> _Task goal_:
Going from the top of the data below, give again each line through the one containing "SC.cycles.max_bounces = 4;", both ends kept.

======== Materials provided ========

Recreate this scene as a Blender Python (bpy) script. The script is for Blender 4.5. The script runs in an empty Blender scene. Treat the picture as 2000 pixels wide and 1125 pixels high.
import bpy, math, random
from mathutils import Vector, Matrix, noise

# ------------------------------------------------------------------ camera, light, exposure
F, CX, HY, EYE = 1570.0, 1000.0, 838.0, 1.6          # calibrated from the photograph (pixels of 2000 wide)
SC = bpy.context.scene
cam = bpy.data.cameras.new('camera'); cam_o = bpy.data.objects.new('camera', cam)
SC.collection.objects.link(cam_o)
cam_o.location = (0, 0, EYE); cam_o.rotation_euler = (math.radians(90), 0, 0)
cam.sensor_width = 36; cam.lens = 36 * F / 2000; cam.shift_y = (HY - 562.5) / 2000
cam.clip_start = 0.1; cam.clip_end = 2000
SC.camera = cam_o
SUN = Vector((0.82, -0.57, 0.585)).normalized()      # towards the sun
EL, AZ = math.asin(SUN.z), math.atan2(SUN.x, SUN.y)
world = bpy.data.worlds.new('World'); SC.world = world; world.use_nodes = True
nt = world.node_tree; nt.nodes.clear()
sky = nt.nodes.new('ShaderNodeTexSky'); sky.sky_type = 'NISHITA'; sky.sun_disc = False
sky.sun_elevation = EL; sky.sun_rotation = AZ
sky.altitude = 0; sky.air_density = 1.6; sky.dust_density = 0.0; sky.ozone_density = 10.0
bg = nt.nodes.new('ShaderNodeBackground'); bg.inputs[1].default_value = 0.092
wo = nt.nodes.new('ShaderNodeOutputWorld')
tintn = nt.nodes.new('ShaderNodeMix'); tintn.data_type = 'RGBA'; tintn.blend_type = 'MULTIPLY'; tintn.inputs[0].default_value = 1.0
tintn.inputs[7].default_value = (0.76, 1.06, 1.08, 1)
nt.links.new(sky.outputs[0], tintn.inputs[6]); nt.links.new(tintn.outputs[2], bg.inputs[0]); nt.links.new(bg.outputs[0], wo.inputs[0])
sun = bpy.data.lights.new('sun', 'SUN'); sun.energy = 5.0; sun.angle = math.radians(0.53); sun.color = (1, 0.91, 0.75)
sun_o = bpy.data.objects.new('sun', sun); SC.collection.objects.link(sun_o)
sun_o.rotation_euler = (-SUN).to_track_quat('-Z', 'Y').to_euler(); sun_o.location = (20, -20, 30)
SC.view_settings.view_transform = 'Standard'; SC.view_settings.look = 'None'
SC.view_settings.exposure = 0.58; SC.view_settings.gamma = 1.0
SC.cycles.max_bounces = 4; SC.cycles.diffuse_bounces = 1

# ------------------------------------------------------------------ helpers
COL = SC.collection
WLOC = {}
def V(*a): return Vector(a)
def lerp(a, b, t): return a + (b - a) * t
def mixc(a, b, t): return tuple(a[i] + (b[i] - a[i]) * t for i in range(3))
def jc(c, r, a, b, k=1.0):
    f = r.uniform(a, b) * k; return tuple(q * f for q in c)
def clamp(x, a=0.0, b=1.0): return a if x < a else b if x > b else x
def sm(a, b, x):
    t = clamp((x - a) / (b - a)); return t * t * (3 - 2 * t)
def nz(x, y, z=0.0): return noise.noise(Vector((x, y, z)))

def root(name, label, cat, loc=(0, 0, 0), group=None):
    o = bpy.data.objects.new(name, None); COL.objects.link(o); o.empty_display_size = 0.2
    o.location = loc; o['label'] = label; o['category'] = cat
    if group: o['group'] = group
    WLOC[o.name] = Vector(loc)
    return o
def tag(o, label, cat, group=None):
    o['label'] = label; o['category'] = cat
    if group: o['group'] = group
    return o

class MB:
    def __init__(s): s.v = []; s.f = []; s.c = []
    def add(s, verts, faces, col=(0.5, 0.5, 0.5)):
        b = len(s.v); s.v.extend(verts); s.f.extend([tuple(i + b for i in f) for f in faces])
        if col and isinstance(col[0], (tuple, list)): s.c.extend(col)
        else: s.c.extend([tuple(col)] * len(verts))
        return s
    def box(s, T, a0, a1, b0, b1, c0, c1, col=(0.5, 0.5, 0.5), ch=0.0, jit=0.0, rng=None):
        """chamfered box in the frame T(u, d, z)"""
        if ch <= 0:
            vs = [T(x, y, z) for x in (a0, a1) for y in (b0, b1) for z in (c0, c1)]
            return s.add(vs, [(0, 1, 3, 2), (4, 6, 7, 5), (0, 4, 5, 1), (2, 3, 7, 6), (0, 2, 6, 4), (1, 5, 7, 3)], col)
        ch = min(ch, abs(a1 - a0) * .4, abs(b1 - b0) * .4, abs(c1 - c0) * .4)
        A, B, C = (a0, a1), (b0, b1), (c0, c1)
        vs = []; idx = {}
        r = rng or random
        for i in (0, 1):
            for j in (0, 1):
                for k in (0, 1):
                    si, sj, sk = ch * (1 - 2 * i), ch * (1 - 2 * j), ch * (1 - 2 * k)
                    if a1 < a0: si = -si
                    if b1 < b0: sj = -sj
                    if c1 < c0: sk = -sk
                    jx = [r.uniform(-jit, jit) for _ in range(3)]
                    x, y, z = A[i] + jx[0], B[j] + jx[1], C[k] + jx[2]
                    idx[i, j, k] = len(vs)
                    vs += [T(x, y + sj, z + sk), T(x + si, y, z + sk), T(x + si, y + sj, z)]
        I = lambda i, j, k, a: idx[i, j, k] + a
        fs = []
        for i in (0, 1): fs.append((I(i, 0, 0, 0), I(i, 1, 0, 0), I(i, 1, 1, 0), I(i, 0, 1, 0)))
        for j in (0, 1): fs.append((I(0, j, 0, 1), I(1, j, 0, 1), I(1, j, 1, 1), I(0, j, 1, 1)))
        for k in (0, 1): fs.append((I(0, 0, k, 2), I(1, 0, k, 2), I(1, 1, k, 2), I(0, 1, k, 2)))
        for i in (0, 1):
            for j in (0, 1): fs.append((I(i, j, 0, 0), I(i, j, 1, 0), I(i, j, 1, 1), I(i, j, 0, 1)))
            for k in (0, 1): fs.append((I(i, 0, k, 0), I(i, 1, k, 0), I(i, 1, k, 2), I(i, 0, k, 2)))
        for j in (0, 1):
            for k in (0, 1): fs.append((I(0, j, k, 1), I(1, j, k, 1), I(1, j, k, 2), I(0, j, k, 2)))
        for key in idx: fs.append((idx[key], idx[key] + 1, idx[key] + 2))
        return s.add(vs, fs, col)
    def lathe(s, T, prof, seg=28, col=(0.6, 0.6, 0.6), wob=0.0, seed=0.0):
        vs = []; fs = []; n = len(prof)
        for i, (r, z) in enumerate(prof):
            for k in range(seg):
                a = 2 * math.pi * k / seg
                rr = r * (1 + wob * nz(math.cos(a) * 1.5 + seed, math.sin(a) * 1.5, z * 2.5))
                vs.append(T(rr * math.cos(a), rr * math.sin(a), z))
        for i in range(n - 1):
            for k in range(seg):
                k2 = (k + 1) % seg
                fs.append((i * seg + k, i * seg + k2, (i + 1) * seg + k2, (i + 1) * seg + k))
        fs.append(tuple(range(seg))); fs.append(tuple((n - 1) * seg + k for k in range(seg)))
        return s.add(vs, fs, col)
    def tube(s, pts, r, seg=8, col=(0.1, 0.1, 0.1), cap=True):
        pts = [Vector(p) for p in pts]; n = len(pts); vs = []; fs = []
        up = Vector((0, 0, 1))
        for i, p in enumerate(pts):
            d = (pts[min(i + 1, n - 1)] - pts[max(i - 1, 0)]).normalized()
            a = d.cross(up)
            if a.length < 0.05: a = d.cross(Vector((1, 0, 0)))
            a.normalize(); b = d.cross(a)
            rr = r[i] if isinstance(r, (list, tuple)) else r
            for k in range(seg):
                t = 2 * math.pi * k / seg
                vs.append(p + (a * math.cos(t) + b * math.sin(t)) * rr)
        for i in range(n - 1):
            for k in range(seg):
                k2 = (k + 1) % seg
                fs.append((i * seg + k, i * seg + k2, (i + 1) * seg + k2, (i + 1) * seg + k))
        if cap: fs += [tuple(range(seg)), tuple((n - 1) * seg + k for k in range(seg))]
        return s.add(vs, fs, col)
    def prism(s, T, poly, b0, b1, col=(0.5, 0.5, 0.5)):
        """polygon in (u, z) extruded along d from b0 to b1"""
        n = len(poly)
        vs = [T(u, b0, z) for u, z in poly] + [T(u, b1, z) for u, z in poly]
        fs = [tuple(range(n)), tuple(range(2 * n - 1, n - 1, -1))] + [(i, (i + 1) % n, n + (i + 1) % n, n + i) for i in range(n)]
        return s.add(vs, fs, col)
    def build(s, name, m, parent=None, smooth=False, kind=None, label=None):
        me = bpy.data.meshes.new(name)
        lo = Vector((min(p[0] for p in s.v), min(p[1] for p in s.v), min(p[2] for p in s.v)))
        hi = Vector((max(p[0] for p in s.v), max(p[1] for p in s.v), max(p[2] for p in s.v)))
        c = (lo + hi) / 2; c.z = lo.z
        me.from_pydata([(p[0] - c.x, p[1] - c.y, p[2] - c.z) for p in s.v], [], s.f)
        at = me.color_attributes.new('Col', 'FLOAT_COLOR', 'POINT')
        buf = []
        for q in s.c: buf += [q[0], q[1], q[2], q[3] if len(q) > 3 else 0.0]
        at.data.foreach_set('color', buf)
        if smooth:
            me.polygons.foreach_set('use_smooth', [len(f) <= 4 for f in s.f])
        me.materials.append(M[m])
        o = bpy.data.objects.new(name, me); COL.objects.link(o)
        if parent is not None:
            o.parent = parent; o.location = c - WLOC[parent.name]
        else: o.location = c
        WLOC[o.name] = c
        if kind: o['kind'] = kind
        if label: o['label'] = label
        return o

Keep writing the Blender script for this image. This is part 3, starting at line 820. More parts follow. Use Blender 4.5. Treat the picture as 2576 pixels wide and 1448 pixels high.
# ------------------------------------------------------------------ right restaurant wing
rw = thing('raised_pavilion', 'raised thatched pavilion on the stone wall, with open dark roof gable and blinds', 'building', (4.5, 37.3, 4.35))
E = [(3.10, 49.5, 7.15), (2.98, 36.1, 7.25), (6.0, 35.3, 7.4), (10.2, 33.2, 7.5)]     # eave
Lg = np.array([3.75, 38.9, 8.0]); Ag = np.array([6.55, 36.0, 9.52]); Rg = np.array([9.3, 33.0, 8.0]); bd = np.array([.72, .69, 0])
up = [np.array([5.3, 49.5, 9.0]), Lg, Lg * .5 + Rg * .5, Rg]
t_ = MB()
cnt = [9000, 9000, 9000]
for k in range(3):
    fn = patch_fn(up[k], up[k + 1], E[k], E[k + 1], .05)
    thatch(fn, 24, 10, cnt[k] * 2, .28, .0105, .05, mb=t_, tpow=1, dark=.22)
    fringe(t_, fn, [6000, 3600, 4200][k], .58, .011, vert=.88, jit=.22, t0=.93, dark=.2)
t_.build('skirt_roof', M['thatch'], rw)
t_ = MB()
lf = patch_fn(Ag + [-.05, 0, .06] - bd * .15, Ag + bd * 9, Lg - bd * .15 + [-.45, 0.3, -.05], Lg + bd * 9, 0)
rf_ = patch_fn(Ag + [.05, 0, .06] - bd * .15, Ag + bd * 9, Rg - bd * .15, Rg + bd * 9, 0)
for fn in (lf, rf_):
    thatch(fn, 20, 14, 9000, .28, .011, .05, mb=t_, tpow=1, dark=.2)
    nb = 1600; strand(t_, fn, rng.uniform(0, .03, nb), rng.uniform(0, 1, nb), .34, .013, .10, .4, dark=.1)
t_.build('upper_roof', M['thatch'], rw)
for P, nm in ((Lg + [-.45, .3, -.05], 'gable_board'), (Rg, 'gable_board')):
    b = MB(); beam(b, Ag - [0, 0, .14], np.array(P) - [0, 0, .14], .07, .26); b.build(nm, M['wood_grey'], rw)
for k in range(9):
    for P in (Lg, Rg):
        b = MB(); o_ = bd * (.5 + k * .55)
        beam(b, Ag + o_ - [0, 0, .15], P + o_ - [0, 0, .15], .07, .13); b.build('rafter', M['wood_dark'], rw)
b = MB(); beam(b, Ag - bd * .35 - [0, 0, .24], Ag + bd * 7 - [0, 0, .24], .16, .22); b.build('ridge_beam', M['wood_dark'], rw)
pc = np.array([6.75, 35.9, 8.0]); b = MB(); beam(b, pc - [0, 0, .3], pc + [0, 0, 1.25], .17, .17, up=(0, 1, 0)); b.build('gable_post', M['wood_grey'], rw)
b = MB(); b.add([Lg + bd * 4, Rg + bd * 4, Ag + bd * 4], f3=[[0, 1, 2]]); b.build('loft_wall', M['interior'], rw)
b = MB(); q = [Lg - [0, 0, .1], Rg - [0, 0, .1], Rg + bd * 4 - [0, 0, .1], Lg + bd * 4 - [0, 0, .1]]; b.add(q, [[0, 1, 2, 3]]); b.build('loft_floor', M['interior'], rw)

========

> _Answer for the task_:
Recreate this scene as a Blender Python (bpy) script. The script is for Blender 4.5. The script runs in an empty Blender scene. Treat the picture as 2000 pixels wide and 1125 pixels high.
import bpy, math, random
from mathutils import Vector, Matrix, noise

# ------------------------------------------------------------------ camera, light, exposure
F, CX, HY, EYE = 1570.0, 1000.0, 838.0, 1.6          # calibrated from the photograph (pixels of 2000 wide)
SC = bpy.context.scene
cam = bpy.data.cameras.new('camera'); cam_o = bpy.data.objects.new('camera', cam)
SC.collection.objects.link(cam_o)
cam_o.location = (0, 0, EYE); cam_o.rotation_euler = (math.radians(90), 0, 0)
cam.sensor_width = 36; cam.lens = 36 * F / 2000; cam.shift_y = (HY - 562.5) / 2000
cam.clip_start = 0.1; cam.clip_end = 2000
SC.camera = cam_o
SUN = Vector((0.82, -0.57, 0.585)).normalized()      # towards the sun
EL, AZ = math.asin(SUN.z), math.atan2(SUN.x, SUN.y)
world = bpy.data.worlds.new('World'); SC.world = world; world.use_nodes = True
nt = world.node_tree; nt.nodes.clear()
sky = nt.nodes.new('ShaderNodeTexSky'); sky.sky_type = 'NISHITA'; sky.sun_disc = False
sky.sun_elevation = EL; sky.sun_rotation = AZ
sky.altitude = 0; sky.air_density = 1.6; sky.dust_density = 0.0; sky.ozone_density = 10.0
bg = nt.nodes.new('ShaderNodeBackground'); bg.inputs[1].default_value = 0.092
wo = nt.nodes.new('ShaderNodeOutputWorld')
tintn = nt.nodes.new('ShaderNodeMix'); tintn.data_type = 'RGBA'; tintn.blend_type = 'MULTIPLY'; tintn.inputs[0].default_value = 1.0
tintn.inputs[7].default_value = (0.76, 1.06, 1.08, 1)
nt.links.new(sky.outputs[0], tintn.inputs[6]); nt.links.new(tintn.outputs[2], bg.inputs[0]); nt.links.new(bg.outputs[0], wo.inputs[0])
sun = bpy.data.lights.new('sun', 'SUN'); sun.energy = 5.0; sun.angle = math.radians(0.53); sun.color = (1, 0.91, 0.75)
sun_o = bpy.data.objects.new('sun', sun); SC.collection.objects.link(sun_o)
sun_o.rotation_euler = (-SUN).to_track_quat('-Z', 'Y').to_euler(); sun_o.location = (20, -20, 30)
SC.view_settings.view_transform = 'Standard'; SC.view_settings.look = 'None'
SC.view_settings.exposure = 0.58; SC.view_settings.gamma = 1.0
SC.cycles.max_bounces = 4; SC.cycles.diffuse_bounces = 1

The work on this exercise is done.